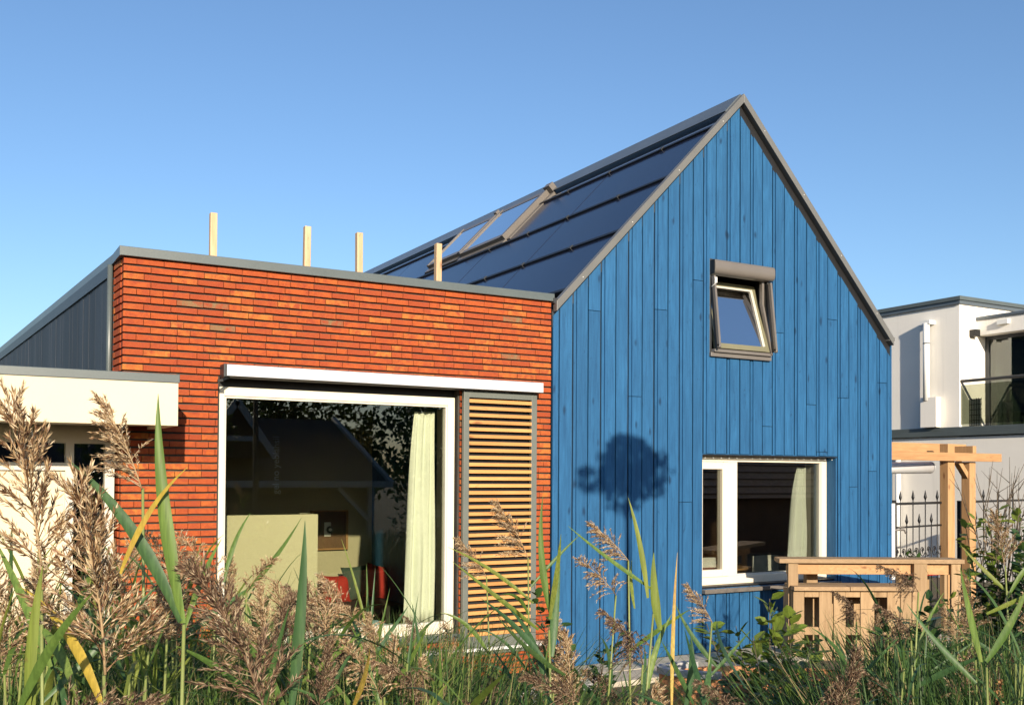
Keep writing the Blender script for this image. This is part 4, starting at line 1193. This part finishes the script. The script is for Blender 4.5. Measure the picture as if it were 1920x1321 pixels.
def blade(p0, p1, w, bend=0.0, sag=None, seg=9, rnd=random):
    """a folded tapering blade from p0 to p1; returns verts, faces"""
    p0 = Vector(p0); p1 = Vector(p1); d = p1-p0; L = d.length; n = d.normalized()
    sd = n.cross(-F_); sd = sd.normalized() if sd.length > 1e-4 else n.orthogonal().normalized()
    tw = rnd.uniform(-0.8, 0.8); off = sd*bend*L
    if sag is not None: off = off + Vector(sag)*L
    vs = []
    for i in range(seg+1):
        t = i/seg
        c = p0 + d*t + off*4*t*(1-t)
        a = tw*(t-0.3)
        s2 = sd*math.cos(a) + n.cross(sd)*math.sin(a); nn = n.cross(s2)
        ww = w*0.5*min(1, 0.42+1.9*t)*(1-t**2.2)**0.9 if t < 1 else 0.0004
        vs += [c - s2*ww + nn*ww*0.25, c - nn*ww*0.12, c + s2*ww + nn*ww*0.25]
    fs = []
    for i in range(seg):
        o = i*3; fs += [(o,o+1,o+4,o+3), (o+1,o+2,o+5,o+4)]
    return vs, fs

def plume_mesh(seed, mat, style):
    """panicle of unit length along +Z. style 1 upright open, 2 one-sided, 3 loose, 4 dense long, 5 nodding tuft"""
    r = random.Random(seed); mb = MB()
    bend = {1:0.05,2:0.16,3:0.22,4:0.14,5:0.55}[style]
    spread = {1:0.46,2:0.44,3:0.46,4:0.36,5:0.50}[style]
    def axis(t): return Vector((bend*t*t, 0.03*math.sin(t*4+seed), t - bend*0.35*t*t))
    mb.tube([axis(i/8) for i in range(9)], [0.008*(1-i/10) for i in range(9)], 5)
    def spik(c, d, L, w):
        v = d.cross(Vector((r.gauss(0,1),r.gauss(0,1),r.gauss(0,1))))
        if v.length < 1e-4: return
        v.normalize()
        mb.add([c, c+d*L*0.45-v*w, c+d*L, c+d*L*0.45+v*w], [(0,1,2,3)])
    nb = {1:64,2:72,3:60,4:80,5:70}[style]
    for b in range(nb):
        t = (b+0.5)/nb; t = t*0.93
        a = r.uniform(0, 2*PI)
        if style in (2,5): a = r.gauss(0 if style == 5 else 0, 1.0)
        BL_ = spread*(1.12-0.80*t)*r.uniform(0.65,1.15)
        el = rad(r.uniform(30,58)) + t*0.45
        d = Vector((math.cos(a)*math.cos(el), math.sin(a)*math.cos(el), math.sin(el)))
        droop = {1:0.10,2:0.22,3:0.40,4:0.14,5:0.75}[style]*r.uniform(0.6,1.3)
        base = axis(t)
        npt = 6; pts = []
        for i in range(npt+1):
            s = i/npt; pts.append(base + d*BL_*s + Vector((0.10*s*s*BL_, 0, -droop*BL_*s*s)))
        mb.tube(pts[::2], [0.0032,0.0025,0.002,0.0012], 3, False)
        ns_ = int(14 + 34*BL_/0.3)
        for q in range(ns_):
            s = r.uniform(0.18, 1.0); i = min(npt-1, int(s*npt)); f = s*npt-i
            c = pts[i].lerp(pts[i+1], f); dd = (pts[i+1]-pts[i]).normalized()
            e = (dd + Vector((r.gauss(0,.33),r.gauss(0,.33),r.gauss(0,.33)))).normalized()
            spik(c, e, r.uniform(0.034,0.066), r.uniform(0.0028,0.0052))
    return mb.mesh('plume', M[mat])
PLUMES = {s: [plume_mesh(s*10+k, 'plume_d' if (s in (4,5)) else 'plume_t', s) for k in range(2)] for s in (1,2,3,4,5)}
LEAFMAT = {'g':'leaf_g','d':'leaf_d','l':'leaf_l','y':'leaf_y'}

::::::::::

*Challenge*
Starting at the top of the listing above, reproduce each line up to and including the one with "return vs, fs"; omit the pictures.

*Response for this exercise*
Keep writing the Blender script for this image. This is part 4, starting at line 1193. This part finishes the script. The script is for Blender 4.5. Measure the picture as if it were 1920x1321 pixels.
def blade(p0, p1, w, bend=0.0, sag=None, seg=9, rnd=random):
    """a folded tapering blade from p0 to p1; returns verts, faces"""
    p0 = Vector(p0); p1 = Vector(p1); d = p1-p0; L = d.length; n = d.normalized()
    sd = n.cross(-F_); sd = sd.normalized() if sd.length > 1e-4 else n.orthogonal().normalized()
    tw = rnd.uniform(-0.8, 0.8); off = sd*bend*L
    if sag is not None: off = off + Vector(sag)*L
    vs = []
    for i in range(seg+1):
        t = i/seg
        c = p0 + d*t + off*4*t*(1-t)
        a = tw*(t-0.3)
        s2 = sd*math.cos(a) + n.cross(sd)*math.sin(a); nn = n.cross(s2)
        ww = w*0.5*min(1, 0.42+1.9*t)*(1-t**2.2)**0.9 if t < 1 else 0.0004
        vs += [c - s2*ww + nn*ww*0.25, c - nn*ww*0.12, c + s2*ww + nn*ww*0.25]
    fs = []
    for i in range(seg):
        o = i*3; fs += [(o,o+1,o+4,o+3), (o+1,o+2,o+5,o+4)]
    return vs, fs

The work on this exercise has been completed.